Free Music Review: Perfection
Hit: 5 Stars

So much raw emotion and incomparable singing here.
Apparently Van sat in a glass booth alone and played acoustic while singing, and the one-off band just followed along. If so, it's even more impressive, but then again Richard Davis' unbelievable bass performance is so free and pure that it almost has to be improvised.
This is a song cycle that begs to be played over and over. Even the Vegas schmaltzy strings on Young Lovers somehow fit into the transcendant folk vibe. When Van gets down to it and sings his ass off (Beside You and Ballerina), I get the shivers, and have for decades now.
Whatever x-factor is, Astral Weeks is soaked in it and dripping forever.
One gets the feeling that Van was in the midst of some experiments here ("Slim Slow Slider, the horse you ride, is white as snow"; Madame George in general; the album as hymn to astral weeks in the mind? Many lyrics suggest it, and his wailing, unencumbered delivery indicates total release on various levels).
However he got there, he got there, and listening to this album all the way through will get you there too. Every time.
AW and Moondance are his peaks, but whereas Moondance is a perfect pop record, this is a brand of soul that is uniquely Van's own, neither perfect nor needing to be. No one has ever recorded an album quite like Astral Weeks.
Van made it to the top of the mountain a number of times, but this is as high as Van, or most any singer, ever got.

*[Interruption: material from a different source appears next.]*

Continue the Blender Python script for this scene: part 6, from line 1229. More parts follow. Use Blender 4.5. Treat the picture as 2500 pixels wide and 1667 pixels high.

Free Music Review: Best Van album
Hit: 5 Stars

PERFECTION!.... I used to sit back in a rocking chair and meditate to this album. It is still the best, but I love almost all of his music. Moondance hooked me but this album made me collect every van cd I could find. I love his music, even albums I did not like at first I listen to again and hear new things. Seeing him in The Last Waltz is the ultimate! Van is the Man, the Belfast Cowboy, his voice is an instrument unto itself. Moondance is stll my all time favorite song but this album is the best.